В начале XX века едва ли кто-то в Европе мог предположить, что и через полвека, и через век образованные люди все еще будут размышлять о религии. Тогда никто не сомневался. Что в будущем с религией будет навсегда покончено. Главное место уже заняли наука и разум. В литературе тон задавали ранний Олдос Хаксли с его «Контрапунктом», Бернард Шоу, Герберт Уэллс и прочие рассудительные авторы. Но именно тогда, в разгар оптимистической веры в силу разума, демократии и социализма, вышла тревожная работа – «Закат Европы» Освальда Шпенглера. Именно в то счастливое время начали появляться и другие книги совершенно неожиданного содержания: «Волшебная гора» Томаса Манна, «Улисс» Джеймса Джойса, «В поисках утраченного времени» Марселя Пруста и «Бесплодные земли» Томаса Элиота.

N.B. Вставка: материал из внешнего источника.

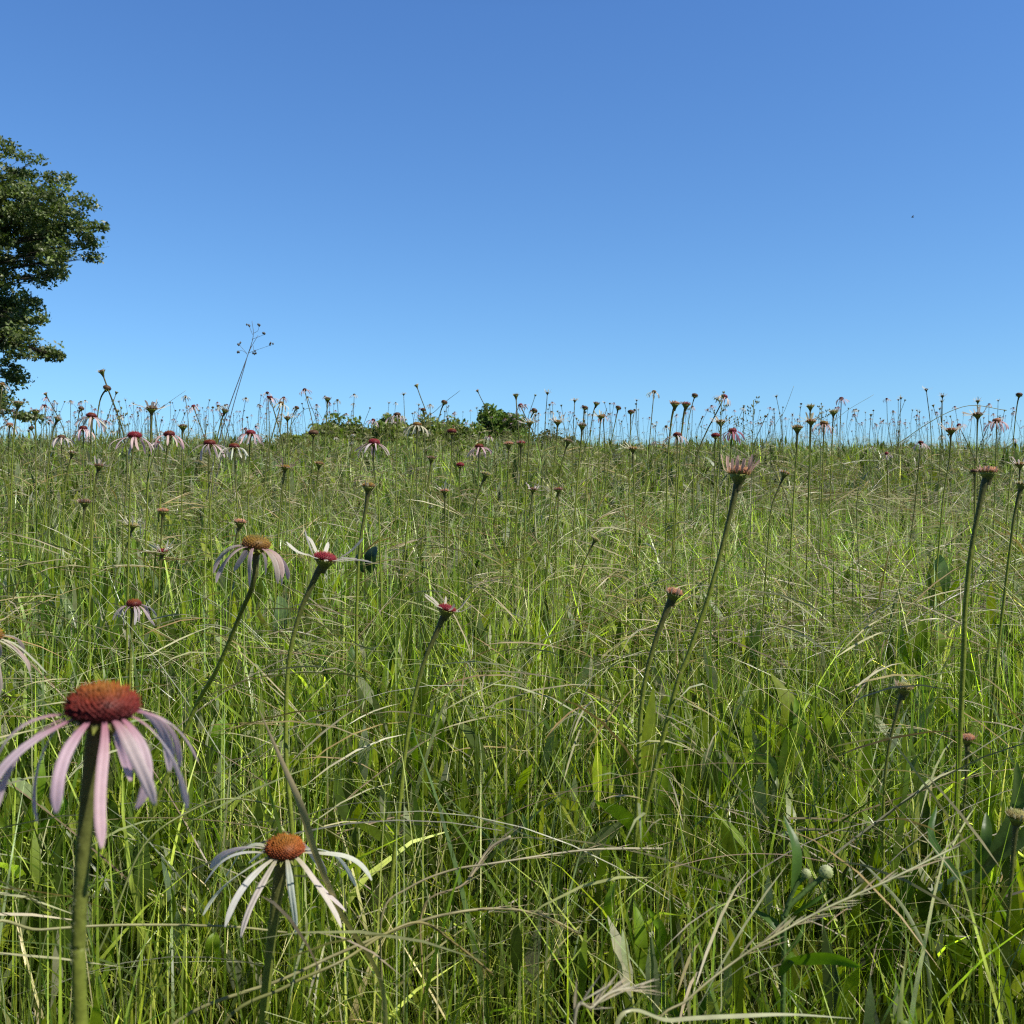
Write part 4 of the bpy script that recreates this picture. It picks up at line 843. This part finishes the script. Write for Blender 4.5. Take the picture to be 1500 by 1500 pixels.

Если судить по успехам литературы, те годы были поистине триумфальны. Однако некоторые авторы, казалось, пытались предупредить нас, что, несмотря на торжество разума и прогрессивные политические достижения, озарившие светом самые мрачные уголки Земли, в сердце западной цивилизации гибнет что-то очень важное. Самым неутешительным среди подобных предостережений и провозвестий были раздумья Шпенглера, основанные на идее органической схемы жизненного пути цивилизации – морфологии истории. Его мысль сводилась к тому, что у каждой культуры есть пора юности и период расцвета, после чего начинаются годы шаткой старости и попытки сберечь себя рациональным планированием, прожектами и жестокой организацией; несмотря на все усилия, завершается это немощью, оцепенением – тем, что Шпенглер именовал «феллахенизмом», - и, наконец, полной безжизненностью. Больше того, по мнению Шпенглера, именно в те годы Европа оказалась на пороге перехода от эпохи Культуры к периоду Цивилизации, то есть от юношеской непосредственности и удивительных творческих задатков к неопределенному возрасту тревог и напускных надежд – иными словами, к началу конца. Шпенглер искал аналогии в античном мире, и, по его утверждению, наша эпоха соответствовала концу второго века до нашей эры, когда бушевали Пунические войны, культурным мир Греции скатывался к эллинизму, расцветало римское военизированное государство, самодержавие и то, что сам Шпенглер назвал «второй религиозностью» - политика, основанная на подаче хлеба и зрелищ толпам жителей гигантских городов, а также всеобщая грубость и жестокость в искусстве и досуге.